What you should do
Set the lines down again exactly, first line through the line that contains "lens.fisheye_polynomial_k4 = -K[3] * q ** 4", with no pictures.

— Start Supplied information —

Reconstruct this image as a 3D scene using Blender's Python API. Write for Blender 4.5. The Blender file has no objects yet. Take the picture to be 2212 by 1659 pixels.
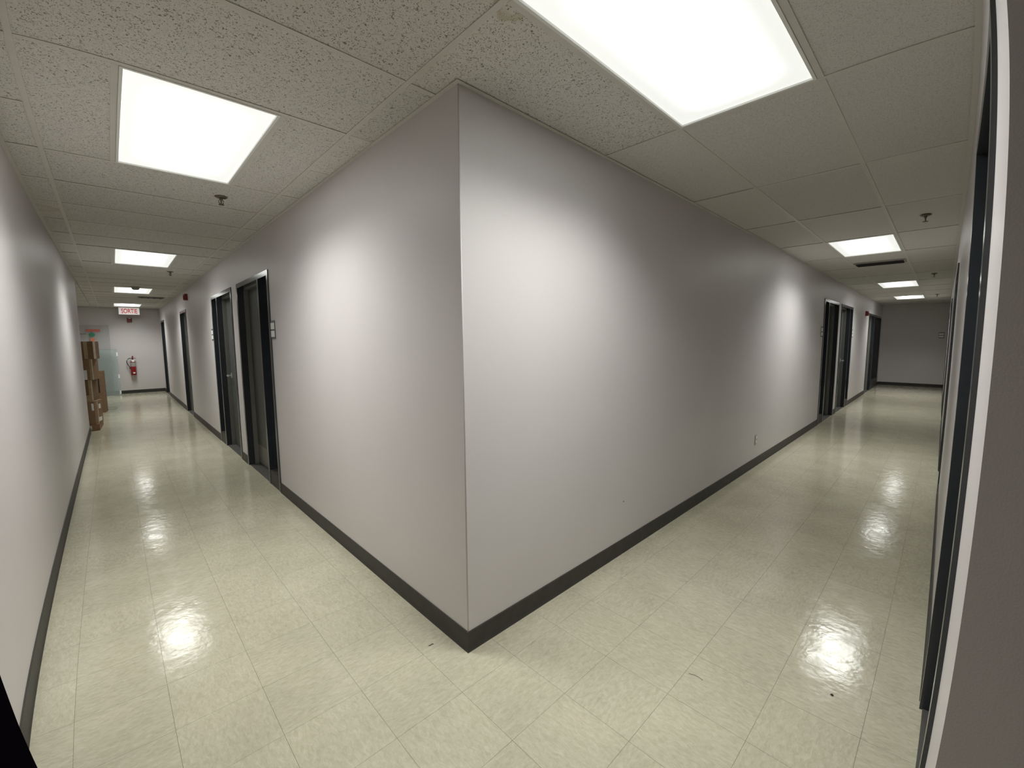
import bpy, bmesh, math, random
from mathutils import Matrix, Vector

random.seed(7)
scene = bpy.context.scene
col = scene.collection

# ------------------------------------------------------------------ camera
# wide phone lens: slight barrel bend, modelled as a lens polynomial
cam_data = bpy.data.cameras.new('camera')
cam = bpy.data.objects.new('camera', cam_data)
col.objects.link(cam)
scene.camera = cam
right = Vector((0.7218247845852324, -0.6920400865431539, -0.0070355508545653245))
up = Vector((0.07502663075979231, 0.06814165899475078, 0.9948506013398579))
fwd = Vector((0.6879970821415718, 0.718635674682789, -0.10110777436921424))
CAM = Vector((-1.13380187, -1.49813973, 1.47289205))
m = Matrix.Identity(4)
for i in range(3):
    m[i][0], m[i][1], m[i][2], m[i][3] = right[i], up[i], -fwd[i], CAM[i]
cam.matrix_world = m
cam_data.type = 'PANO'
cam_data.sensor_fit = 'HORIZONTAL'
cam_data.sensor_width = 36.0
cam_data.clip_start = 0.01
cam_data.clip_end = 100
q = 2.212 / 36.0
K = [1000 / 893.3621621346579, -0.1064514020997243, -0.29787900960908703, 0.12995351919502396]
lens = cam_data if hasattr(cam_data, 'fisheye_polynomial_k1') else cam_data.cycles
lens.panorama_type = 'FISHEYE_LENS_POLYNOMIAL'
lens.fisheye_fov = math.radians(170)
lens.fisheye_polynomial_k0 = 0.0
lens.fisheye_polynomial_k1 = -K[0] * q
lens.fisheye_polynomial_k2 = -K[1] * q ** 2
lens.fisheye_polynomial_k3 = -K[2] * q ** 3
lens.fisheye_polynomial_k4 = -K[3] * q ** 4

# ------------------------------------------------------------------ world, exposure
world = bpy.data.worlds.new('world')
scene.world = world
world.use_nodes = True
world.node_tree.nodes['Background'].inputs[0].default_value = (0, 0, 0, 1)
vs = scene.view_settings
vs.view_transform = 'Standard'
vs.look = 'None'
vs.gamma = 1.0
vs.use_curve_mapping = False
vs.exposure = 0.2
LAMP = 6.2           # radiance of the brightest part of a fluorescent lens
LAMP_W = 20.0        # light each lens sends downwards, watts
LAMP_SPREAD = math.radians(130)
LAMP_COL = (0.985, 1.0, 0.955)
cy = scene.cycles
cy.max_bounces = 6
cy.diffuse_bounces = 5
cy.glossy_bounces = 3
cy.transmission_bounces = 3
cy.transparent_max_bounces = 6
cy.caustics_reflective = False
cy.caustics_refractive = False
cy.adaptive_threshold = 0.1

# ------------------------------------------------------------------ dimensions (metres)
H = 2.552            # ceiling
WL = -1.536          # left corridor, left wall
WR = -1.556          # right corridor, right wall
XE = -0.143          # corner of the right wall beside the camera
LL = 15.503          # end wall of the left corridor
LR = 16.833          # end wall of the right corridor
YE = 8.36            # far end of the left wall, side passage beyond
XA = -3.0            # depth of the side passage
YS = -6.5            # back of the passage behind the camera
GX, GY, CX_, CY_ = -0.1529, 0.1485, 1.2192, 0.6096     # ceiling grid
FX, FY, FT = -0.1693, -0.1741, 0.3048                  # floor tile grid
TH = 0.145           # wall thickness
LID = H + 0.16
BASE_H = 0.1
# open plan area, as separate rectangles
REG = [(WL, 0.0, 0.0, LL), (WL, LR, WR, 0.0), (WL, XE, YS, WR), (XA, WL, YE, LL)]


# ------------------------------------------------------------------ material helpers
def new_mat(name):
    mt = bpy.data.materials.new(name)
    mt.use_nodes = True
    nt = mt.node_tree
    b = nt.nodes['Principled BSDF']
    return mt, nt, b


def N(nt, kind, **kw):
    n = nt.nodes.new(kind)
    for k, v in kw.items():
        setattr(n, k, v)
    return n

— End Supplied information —

Worked solution
Reconstruct this image as a 3D scene using Blender's Python API. Write for Blender 4.5. The Blender file has no objects yet. Take the picture to be 2212 by 1659 pixels.
import bpy, bmesh, math, random
from mathutils import Matrix, Vector

random.seed(7)
scene = bpy.context.scene
col = scene.collection

# ------------------------------------------------------------------ camera
# wide phone lens: slight barrel bend, modelled as a lens polynomial
cam_data = bpy.data.cameras.new('camera')
cam = bpy.data.objects.new('camera', cam_data)
col.objects.link(cam)
scene.camera = cam
right = Vector((0.7218247845852324, -0.6920400865431539, -0.0070355508545653245))
up = Vector((0.07502663075979231, 0.06814165899475078, 0.9948506013398579))
fwd = Vector((0.6879970821415718, 0.718635674682789, -0.10110777436921424))
CAM = Vector((-1.13380187, -1.49813973, 1.47289205))
m = Matrix.Identity(4)
for i in range(3):
    m[i][0], m[i][1], m[i][2], m[i][3] = right[i], up[i], -fwd[i], CAM[i]
cam.matrix_world = m
cam_data.type = 'PANO'
cam_data.sensor_fit = 'HORIZONTAL'
cam_data.sensor_width = 36.0
cam_data.clip_start = 0.01
cam_data.clip_end = 100
q = 2.212 / 36.0
K = [1000 / 893.3621621346579, -0.1064514020997243, -0.29787900960908703, 0.12995351919502396]
lens = cam_data if hasattr(cam_data, 'fisheye_polynomial_k1') else cam_data.cycles
lens.panorama_type = 'FISHEYE_LENS_POLYNOMIAL'
lens.fisheye_fov = math.radians(170)
lens.fisheye_polynomial_k0 = 0.0
lens.fisheye_polynomial_k1 = -K[0] * q
lens.fisheye_polynomial_k2 = -K[1] * q ** 2
lens.fisheye_polynomial_k3 = -K[2] * q ** 3
lens.fisheye_polynomial_k4 = -K[3] * q ** 4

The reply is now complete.